_AIM_:
Everything from the line with "R()<.6 else TREED)" to the end of the data should be restated word for word, and nothing before it.

— Begin —

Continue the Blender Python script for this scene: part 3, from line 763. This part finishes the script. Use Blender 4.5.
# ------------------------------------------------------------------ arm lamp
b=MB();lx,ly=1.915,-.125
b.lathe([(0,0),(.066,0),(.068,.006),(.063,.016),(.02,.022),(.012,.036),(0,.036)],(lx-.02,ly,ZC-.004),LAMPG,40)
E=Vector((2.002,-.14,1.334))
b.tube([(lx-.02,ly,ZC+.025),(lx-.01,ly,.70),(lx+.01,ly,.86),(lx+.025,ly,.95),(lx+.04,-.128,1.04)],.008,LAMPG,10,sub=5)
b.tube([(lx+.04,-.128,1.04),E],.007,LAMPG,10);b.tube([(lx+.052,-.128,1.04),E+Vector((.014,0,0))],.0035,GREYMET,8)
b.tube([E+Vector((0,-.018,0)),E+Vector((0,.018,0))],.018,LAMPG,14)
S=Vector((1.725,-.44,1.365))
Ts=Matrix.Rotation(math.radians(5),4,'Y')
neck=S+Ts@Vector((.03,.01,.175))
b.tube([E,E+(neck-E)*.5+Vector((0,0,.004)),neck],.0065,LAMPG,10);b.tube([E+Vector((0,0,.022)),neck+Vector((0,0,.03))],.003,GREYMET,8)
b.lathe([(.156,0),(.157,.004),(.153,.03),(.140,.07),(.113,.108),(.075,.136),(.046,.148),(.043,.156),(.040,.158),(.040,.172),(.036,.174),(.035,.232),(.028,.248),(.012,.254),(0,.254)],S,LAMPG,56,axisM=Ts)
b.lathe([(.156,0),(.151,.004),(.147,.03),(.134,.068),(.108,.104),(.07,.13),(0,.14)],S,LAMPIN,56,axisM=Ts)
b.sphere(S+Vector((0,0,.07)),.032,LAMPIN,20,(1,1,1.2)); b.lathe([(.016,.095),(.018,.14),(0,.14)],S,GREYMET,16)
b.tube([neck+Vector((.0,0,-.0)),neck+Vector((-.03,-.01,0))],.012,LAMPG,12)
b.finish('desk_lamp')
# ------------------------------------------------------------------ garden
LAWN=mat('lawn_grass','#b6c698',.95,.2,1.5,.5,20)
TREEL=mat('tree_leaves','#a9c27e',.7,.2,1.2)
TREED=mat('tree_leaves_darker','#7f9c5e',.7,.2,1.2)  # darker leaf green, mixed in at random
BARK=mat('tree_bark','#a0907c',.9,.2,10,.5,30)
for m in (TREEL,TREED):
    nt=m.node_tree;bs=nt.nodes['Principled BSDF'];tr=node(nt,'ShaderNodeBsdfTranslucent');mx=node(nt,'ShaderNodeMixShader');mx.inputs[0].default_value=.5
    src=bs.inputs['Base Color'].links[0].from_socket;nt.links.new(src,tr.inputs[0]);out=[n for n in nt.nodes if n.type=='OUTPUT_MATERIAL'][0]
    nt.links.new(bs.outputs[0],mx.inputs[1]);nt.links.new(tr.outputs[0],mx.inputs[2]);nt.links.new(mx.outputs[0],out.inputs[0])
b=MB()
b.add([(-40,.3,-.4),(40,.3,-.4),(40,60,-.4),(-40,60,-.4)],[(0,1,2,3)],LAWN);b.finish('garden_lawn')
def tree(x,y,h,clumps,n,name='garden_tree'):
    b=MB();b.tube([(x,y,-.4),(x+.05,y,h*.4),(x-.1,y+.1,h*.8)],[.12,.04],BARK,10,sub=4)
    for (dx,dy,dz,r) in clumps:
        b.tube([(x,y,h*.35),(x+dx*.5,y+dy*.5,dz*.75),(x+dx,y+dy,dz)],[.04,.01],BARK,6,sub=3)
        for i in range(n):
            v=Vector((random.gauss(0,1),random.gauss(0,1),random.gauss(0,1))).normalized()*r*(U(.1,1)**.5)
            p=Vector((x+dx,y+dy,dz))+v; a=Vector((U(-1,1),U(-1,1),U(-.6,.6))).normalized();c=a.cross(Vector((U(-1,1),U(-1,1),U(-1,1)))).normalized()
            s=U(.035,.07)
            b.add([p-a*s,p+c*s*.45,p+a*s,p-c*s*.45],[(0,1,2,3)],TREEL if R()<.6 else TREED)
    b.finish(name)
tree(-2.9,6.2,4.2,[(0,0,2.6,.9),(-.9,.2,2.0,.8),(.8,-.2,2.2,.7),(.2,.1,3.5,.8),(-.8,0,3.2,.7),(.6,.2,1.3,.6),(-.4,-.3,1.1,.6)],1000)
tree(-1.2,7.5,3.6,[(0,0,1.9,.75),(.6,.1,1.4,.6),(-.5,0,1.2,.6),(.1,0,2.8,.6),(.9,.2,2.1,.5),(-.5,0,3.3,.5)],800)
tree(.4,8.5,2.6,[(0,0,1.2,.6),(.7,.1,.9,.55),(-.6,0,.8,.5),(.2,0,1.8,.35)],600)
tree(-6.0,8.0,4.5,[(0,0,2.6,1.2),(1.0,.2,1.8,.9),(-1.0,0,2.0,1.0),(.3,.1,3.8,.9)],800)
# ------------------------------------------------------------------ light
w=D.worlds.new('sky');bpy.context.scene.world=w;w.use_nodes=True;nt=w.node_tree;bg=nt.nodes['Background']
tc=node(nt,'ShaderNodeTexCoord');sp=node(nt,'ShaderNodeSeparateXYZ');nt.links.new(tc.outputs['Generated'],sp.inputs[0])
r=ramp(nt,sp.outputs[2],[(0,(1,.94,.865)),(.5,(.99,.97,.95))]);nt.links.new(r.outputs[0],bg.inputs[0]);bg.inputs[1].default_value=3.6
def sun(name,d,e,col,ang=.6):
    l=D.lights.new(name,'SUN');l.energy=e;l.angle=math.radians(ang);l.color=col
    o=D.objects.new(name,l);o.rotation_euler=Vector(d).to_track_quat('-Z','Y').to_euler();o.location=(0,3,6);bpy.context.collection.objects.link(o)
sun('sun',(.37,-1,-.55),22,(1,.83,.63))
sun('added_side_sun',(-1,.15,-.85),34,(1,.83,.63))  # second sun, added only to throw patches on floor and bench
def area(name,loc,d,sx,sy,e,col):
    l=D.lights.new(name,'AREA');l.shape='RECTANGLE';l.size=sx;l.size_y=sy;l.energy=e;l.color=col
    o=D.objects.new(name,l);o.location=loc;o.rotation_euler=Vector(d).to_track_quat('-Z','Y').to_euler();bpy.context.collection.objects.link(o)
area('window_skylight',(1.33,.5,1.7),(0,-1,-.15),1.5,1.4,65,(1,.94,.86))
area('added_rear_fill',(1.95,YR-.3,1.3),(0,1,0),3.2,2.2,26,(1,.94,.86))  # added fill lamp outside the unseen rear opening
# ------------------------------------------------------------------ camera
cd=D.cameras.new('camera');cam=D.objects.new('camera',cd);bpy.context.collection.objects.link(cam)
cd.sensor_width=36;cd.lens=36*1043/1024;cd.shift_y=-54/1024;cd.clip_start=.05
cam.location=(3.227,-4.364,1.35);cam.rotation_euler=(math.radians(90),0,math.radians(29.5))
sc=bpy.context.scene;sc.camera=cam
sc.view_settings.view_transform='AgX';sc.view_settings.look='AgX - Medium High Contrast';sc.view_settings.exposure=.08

— End —

_REPLY TO THE TASK_:
            b.add([p-a*s,p+c*s*.45,p+a*s,p-c*s*.45],[(0,1,2,3)],TREEL if R()<.6 else TREED)
    b.finish(name)
tree(-2.9,6.2,4.2,[(0,0,2.6,.9),(-.9,.2,2.0,.8),(.8,-.2,2.2,.7),(.2,.1,3.5,.8),(-.8,0,3.2,.7),(.6,.2,1.3,.6),(-.4,-.3,1.1,.6)],1000)
tree(-1.2,7.5,3.6,[(0,0,1.9,.75),(.6,.1,1.4,.6),(-.5,0,1.2,.6),(.1,0,2.8,.6),(.9,.2,2.1,.5),(-.5,0,3.3,.5)],800)
tree(.4,8.5,2.6,[(0,0,1.2,.6),(.7,.1,.9,.55),(-.6,0,.8,.5),(.2,0,1.8,.35)],600)
tree(-6.0,8.0,4.5,[(0,0,2.6,1.2),(1.0,.2,1.8,.9),(-1.0,0,2.0,1.0),(.3,.1,3.8,.9)],800)
# ------------------------------------------------------------------ light
w=D.worlds.new('sky');bpy.context.scene.world=w;w.use_nodes=True;nt=w.node_tree;bg=nt.nodes['Background']
tc=node(nt,'ShaderNodeTexCoord');sp=node(nt,'ShaderNodeSeparateXYZ');nt.links.new(tc.outputs['Generated'],sp.inputs[0])
r=ramp(nt,sp.outputs[2],[(0,(1,.94,.865)),(.5,(.99,.97,.95))]);nt.links.new(r.outputs[0],bg.inputs[0]);bg.inputs[1].default_value=3.6
def sun(name,d,e,col,ang=.6):
    l=D.lights.new(name,'SUN');l.energy=e;l.angle=math.radians(ang);l.color=col
    o=D.objects.new(name,l);o.rotation_euler=Vector(d).to_track_quat('-Z','Y').to_euler();o.location=(0,3,6);bpy.context.collection.objects.link(o)
sun('sun',(.37,-1,-.55),22,(1,.83,.63))
sun('added_side_sun',(-1,.15,-.85),34,(1,.83,.63))  # second sun, added only to throw patches on floor and bench
def area(name,loc,d,sx,sy,e,col):
    l=D.lights.new(name,'AREA');l.shape='RECTANGLE';l.size=sx;l.size_y=sy;l.energy=e;l.color=col
    o=D.objects.new(name,l);o.location=loc;o.rotation_euler=Vector(d).to_track_quat('-Z','Y').to_euler();bpy.context.collection.objects.link(o)
area('window_skylight',(1.33,.5,1.7),(0,-1,-.15),1.5,1.4,65,(1,.94,.86))
area('added_rear_fill',(1.95,YR-.3,1.3),(0,1,0),3.2,2.2,26,(1,.94,.86))  # added fill lamp outside the unseen rear opening
# ------------------------------------------------------------------ camera
cd=D.cameras.new('camera');cam=D.objects.new('camera',cd);bpy.context.collection.objects.link(cam)
cd.sensor_width=36;cd.lens=36*1043/1024;cd.shift_y=-54/1024;cd.clip_start=.05
cam.location=(3.227,-4.364,1.35);cam.rotation_euler=(math.radians(90),0,math.radians(29.5))
sc=bpy.context.scene;sc.camera=cam
sc.view_settings.view_transform='AgX';sc.view_settings.look='AgX - Medium High Contrast';sc.view_settings.exposure=.08